#### Directions
Count how many lines include "scene" and answer with that number only.

#### Given information
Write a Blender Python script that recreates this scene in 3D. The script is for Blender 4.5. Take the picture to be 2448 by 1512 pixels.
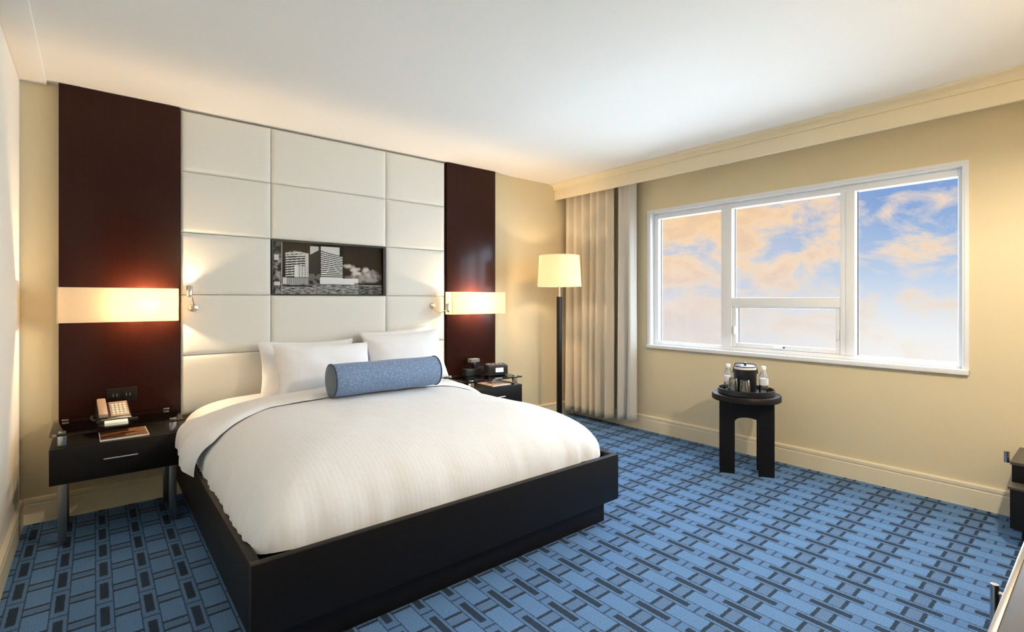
import bpy, bmesh, math, random
from mathutils import Vector, noise, Matrix

random.seed(4)
PI = math.pi
scene = bpy.context.scene
for o in list(bpy.data.objects):
    bpy.data.objects.remove(o)
COL = scene.collection

# ------------------------------------------------------------------ camera
cam_d = bpy.data.cameras.new('camera')
cam_d.sensor_width = 36.0
cam_d.lens = 36.0 * 1206.0 / 2448.0
cam_d.shift_y = -(756.0 - 717.0) / 2448.0
cam_d.clip_start = 0.02
cam = bpy.data.objects.new('camera', cam_d)
COL.objects.link(cam)
cam.location = (0, 0, 1.30)
cam.rotation_euler = (PI / 2, 0, -math.radians(39.637))
scene.camera = cam

# ------------------------------------------------------------------ exposure
vs = scene.view_settings
vs.view_transform = 'Standard'
vs.look = 'None'
vs.exposure = 0.35
vs.gamma = 1.0
vs.use_curve_mapping = False


def lin(r, g=None, b=None):
    if g is None:
        r, g, b = r
    f = lambda c: (c / 255 / 12.92) if c <= 10.3 else ((c / 255 + 0.055) / 1.055) ** 2.4
    return (f(r), f(g), f(b), 1.0)


# ------------------------------------------------------------------ sky
def build_world():
    w = bpy.data.worlds.new('world')
    scene.world = w
    w.use_nodes = True
    nt = w.node_tree
    for n in list(nt.nodes):
        nt.nodes.remove(n)
    N, L = nt.nodes.new, nt.links.new
    out = N('ShaderNodeOutputWorld')
    bg = N('ShaderNodeBackground')
    tc = N('ShaderNodeTexCoord')
    sep = N('ShaderNodeSeparateXYZ')
    L(tc.outputs['Generated'], sep.inputs[0])
    # clear sky by elevation
    ramp = N('ShaderNodeValToRGB')
    zup = N('ShaderNodeMath')
    zup.operation = 'ADD'
    zup.inputs[1].default_value = 0.10
    L(sep.outputs['Z'], zup.inputs[0])
    L(zup.outputs[0], ramp.inputs[0])
    e = ramp.color_ramp.elements
    e[0].position = 0.0
    e[0].color = lin(244, 243, 241)
    e[1].position = 1.0
    e[1].color = lin(70, 110, 180)
    for p, c in ((0.05, (236, 238, 239)), (0.09, (219, 226, 235)), (0.13, (194, 211, 232)), (0.18, (166, 191, 224)), (0.26, (130, 162, 211)), (0.55, (92, 130, 192))):
        k = e.new(p)
        k.color = lin(*c)
    # clouds, stretched along the horizon
    mp = N('ShaderNodeMapping')
    mp.inputs['Scale'].default_value = (10.5, 10.5, 19)
    mp.inputs['Location'].default_value = (1.1, 3.2, 0.35)
    L(tc.outputs['Generated'], mp.inputs[0])
    n1 = N('ShaderNodeTexNoise')
    n1.inputs['Scale'].default_value = 1.0
    n1.inputs['Detail'].default_value = 9.0
    n1.inputs['Roughness'].default_value = 0.60
    n1.inputs['Distortion'].default_value = 0.35
    L(mp.outputs[0], n1.inputs['Vector'])
    # more cloud over the sunset side (towards +Y)
    az = N('ShaderNodeMapRange')
    az.inputs['From Min'].default_value = 0.24
    az.inputs['From Max'].default_value = 0.46
    L(sep.outputs['Y'], az.inputs['Value'])
    add = N('ShaderNodeMath')
    add.operation = 'MULTIPLY_ADD'
    add.inputs[1].default_value = 0.085
    L(az.outputs[0], add.inputs[0])
    L(n1.outputs['Fac'], add.inputs[2])
    cr = N('ShaderNodeValToRGB')
    L(add.outputs[0], cr.inputs[0])
    cr.color_ramp.elements[0].position = 0.45
    cr.color_ramp.elements[0].color = (0, 0, 0, 1)
    cr.color_ramp.elements[1].position = 0.60
    cr.color_ramp.elements[1].color = (1, 1, 1, 1)
    # cloud colour: cream fringes, peach body, mauve cores; warmer near the sunset side
    cc = N('ShaderNodeValToRGB')
    L(add.outputs[0], cc.inputs[0])
    q = cc.color_ramp.elements
    q[0].position = 0.46
    q[0].color = lin(244, 226, 204)
    q[1].position = 0.86
    q[1].color = lin(214, 194, 182)
    for p, c in ((0.56, (250, 222, 188)), (0.66, (236, 208, 184))):
        k = q.new(p)
        k.color = lin(*c)
    warm = N('ShaderNodeMixRGB')
    warm.blend_type = 'MULTIPLY'
    warm.inputs[2].default_value = (1.06, 0.94, 0.70, 1)
    hi = N('ShaderNodeMapRange')
    hi.inputs['From Min'].default_value = 0.04
    hi.inputs['From Max'].default_value = 0.15
    L(sep.outputs['Z'], hi.inputs['Value'])
    m2 = N('ShaderNodeMath')
    m2.operation = 'MULTIPLY'
    L(az.outputs[0], m2.inputs[0])
    L(hi.outputs[0], m2.inputs[1])
    L(m2.outputs[0], warm.inputs[0])
    L(cc.outputs[0], warm.inputs[1])
    # clouds thin out into the haze of the horizon
    fade = N('ShaderNodeMapRange')
    fade.inputs['From Min'].default_value = -0.06
    fade.inputs['From Max'].default_value = 0.06
    fade.inputs['To Min'].default_value = 0.30
    fade.inputs['To Max'].default_value = 0.92
    L(sep.outputs['Z'], fade.inputs['Value'])
    m3 = N('ShaderNodeMath')
    m3.operation = 'MULTIPLY'
    L(cr.outputs[0], m3.inputs[0])
    L(fade.outputs[0], m3.inputs[1])
    mix = N('ShaderNodeMixRGB')
    L(m3.outputs[0], mix.inputs[0])
    lav = N('ShaderNodeMixRGB')
    lav.inputs[2].default_value = lin(209, 207, 214)
    lv = N('ShaderNodeMath')
    lv.operation = 'MULTIPLY'
    lv.inputs[1].default_value = 0.60
    L(az.outputs[0], lv.inputs[0])
    L(lv.outputs[0], lav.inputs[0])
    L(ramp.outputs[0], lav.inputs[1])
    L(lav.outputs[0], mix.inputs[1])
    L(warm.outputs[0], mix.inputs[2])
    L(mix.outputs[0], bg.inputs['Color'])
    bg.inputs['Strength'].default_value = 0.82
    L(bg.outputs[0], out.inputs[0])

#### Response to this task
6